While in the Volunteer State, Sharon and I did some hiking. Some of it was fairly challenging. To make it down one cliff to the stream below, we traversed a series of steep change-of-direction switchbacks that made me feel like a living graph illustrating a shifty politician’s policy U-turns at election time.

Escalating arthritic joint pain and a diminishing range of motion have changed the way I approach the treks I tackle—particularly the steeper, rockier trails that present me with the approximate challenge faced by a busboy trying to balance a teetering stack of dishes on a high wire during an earthquake measuring 7.9 on the Richter scale. For the most part, however, I’m able to trudge up the ascents and down the descents by using a more deliberate approach and a sturdy walking stick. Rather than give up something because it presents increased challenges, I’ve decided to use what I’ve got for as long as I’ve got it.

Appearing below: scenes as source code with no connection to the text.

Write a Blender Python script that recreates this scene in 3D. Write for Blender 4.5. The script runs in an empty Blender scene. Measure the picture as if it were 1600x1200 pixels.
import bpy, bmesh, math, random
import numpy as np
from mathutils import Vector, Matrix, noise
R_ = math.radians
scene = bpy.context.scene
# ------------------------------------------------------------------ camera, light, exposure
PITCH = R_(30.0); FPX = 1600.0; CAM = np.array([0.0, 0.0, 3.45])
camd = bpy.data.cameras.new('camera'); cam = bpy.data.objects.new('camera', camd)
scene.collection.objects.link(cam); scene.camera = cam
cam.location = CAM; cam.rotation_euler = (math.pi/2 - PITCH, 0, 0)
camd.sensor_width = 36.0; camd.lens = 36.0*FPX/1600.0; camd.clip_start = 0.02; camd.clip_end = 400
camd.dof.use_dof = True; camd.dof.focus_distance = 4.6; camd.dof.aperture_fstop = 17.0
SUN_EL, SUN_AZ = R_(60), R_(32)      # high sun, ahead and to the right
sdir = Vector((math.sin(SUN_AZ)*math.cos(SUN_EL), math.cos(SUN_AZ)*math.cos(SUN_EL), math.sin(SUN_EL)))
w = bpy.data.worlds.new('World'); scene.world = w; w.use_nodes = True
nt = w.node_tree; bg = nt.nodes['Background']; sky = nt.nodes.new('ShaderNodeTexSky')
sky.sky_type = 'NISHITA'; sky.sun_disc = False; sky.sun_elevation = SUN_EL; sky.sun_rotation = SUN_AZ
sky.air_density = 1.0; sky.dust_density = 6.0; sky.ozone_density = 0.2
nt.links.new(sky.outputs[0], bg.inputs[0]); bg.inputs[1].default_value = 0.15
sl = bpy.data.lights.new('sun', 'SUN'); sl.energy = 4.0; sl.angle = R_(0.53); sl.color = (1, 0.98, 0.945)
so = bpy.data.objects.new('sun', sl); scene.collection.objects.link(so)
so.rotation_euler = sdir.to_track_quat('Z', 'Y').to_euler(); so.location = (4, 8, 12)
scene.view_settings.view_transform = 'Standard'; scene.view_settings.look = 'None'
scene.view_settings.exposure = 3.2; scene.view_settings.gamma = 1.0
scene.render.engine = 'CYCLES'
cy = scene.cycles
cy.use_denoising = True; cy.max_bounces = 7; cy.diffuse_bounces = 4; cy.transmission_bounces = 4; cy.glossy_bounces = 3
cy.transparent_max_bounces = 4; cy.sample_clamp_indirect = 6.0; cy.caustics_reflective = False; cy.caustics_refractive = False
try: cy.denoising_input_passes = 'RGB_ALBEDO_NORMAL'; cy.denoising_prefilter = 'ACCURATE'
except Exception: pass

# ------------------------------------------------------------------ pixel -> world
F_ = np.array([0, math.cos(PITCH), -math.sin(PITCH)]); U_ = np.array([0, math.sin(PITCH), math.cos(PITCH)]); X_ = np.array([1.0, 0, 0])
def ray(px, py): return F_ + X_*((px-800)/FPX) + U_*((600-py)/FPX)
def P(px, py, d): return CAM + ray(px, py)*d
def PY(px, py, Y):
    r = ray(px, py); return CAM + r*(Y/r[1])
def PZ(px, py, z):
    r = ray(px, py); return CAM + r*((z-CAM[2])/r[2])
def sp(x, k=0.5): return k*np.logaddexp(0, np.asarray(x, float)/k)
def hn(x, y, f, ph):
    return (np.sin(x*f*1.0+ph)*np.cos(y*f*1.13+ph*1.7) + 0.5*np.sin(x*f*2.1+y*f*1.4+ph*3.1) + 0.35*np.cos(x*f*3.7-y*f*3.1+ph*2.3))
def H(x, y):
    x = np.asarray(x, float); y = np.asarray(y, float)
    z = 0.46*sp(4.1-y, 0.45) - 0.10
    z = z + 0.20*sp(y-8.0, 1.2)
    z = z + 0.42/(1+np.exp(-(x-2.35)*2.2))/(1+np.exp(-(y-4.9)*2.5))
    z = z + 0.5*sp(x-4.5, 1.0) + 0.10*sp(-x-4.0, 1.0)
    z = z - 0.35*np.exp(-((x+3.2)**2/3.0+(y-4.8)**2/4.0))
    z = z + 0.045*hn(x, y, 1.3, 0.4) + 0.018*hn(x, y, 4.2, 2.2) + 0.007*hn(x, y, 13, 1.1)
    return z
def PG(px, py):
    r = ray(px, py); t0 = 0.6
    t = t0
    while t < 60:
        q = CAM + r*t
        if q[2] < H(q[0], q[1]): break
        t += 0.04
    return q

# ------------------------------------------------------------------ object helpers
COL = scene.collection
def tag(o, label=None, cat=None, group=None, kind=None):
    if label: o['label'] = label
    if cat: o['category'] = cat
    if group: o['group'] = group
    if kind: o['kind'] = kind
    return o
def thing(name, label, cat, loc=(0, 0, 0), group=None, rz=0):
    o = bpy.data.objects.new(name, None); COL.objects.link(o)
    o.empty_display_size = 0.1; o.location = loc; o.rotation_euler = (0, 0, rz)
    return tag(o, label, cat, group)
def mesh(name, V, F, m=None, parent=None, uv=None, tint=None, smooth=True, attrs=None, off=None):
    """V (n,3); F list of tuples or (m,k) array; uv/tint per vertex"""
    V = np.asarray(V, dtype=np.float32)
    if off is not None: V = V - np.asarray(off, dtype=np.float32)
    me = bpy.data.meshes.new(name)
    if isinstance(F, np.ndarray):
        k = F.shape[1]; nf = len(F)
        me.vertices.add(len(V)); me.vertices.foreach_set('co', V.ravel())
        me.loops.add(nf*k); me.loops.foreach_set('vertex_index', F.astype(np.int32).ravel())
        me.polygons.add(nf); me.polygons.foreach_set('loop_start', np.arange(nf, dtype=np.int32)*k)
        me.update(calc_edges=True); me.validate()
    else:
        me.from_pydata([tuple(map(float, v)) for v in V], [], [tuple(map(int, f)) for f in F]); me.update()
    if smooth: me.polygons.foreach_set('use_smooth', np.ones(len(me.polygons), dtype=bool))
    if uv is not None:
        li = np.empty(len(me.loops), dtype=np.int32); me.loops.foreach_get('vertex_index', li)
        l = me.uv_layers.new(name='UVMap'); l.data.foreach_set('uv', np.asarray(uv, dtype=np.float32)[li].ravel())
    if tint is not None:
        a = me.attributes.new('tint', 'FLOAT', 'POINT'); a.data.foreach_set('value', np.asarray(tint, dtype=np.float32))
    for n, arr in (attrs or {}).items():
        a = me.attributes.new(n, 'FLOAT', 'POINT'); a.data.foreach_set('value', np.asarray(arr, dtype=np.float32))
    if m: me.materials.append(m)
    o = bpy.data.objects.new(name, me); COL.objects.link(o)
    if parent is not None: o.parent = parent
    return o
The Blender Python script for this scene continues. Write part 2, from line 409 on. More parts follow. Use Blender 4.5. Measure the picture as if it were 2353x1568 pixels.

And isn’t that the choice most of us face at numerous points in our lives? We can either run up the white flag of surrender or we can attempt to use what’s at our disposal.

When faced with a hungry multitude, the disciples wanted to either send the people away with empty stomachs or gain access to Jesus’ credit card and a caterer’s cell phone number. The Lord challenged his followers to join him in blessing and using what they had: a few fish sticks and cold hushpuppies gleaned from a young boy’s lunchbox (John 6:1–14).

It’s always easier to refuse to take action because of the challenge presented by what we lack than it is to find the creativity, will, and gumption to use what we have. But often God calls us to move ahead with our current assets.

Faced with a wayward world full of wounded souls, small congregations can’t afford to hesitate because they lack the attendance figures and back account balances of megachurches. Middling-sized holiness movements cannot sit on their hands because they don’t have the cash or clout of the Southern Baptists. Individuals should not refuse to act because they can’t, as the old song goes, “preach like Peter” or “pray like Paul.”

Maybe we’re convinced that we don’t have a lot and that what we have is leaking out of gaping holes in our resource buckets. That really doesn’t matter. All the Lord asks is that we use what we’ve got.


The views expressed in this column are not necessarily those of Church of God Ministries or, at points, even the writer, but are written with tongue firmly planted in cheek to hopefully provoke a leavening bit of laughter and a smidgen of thought.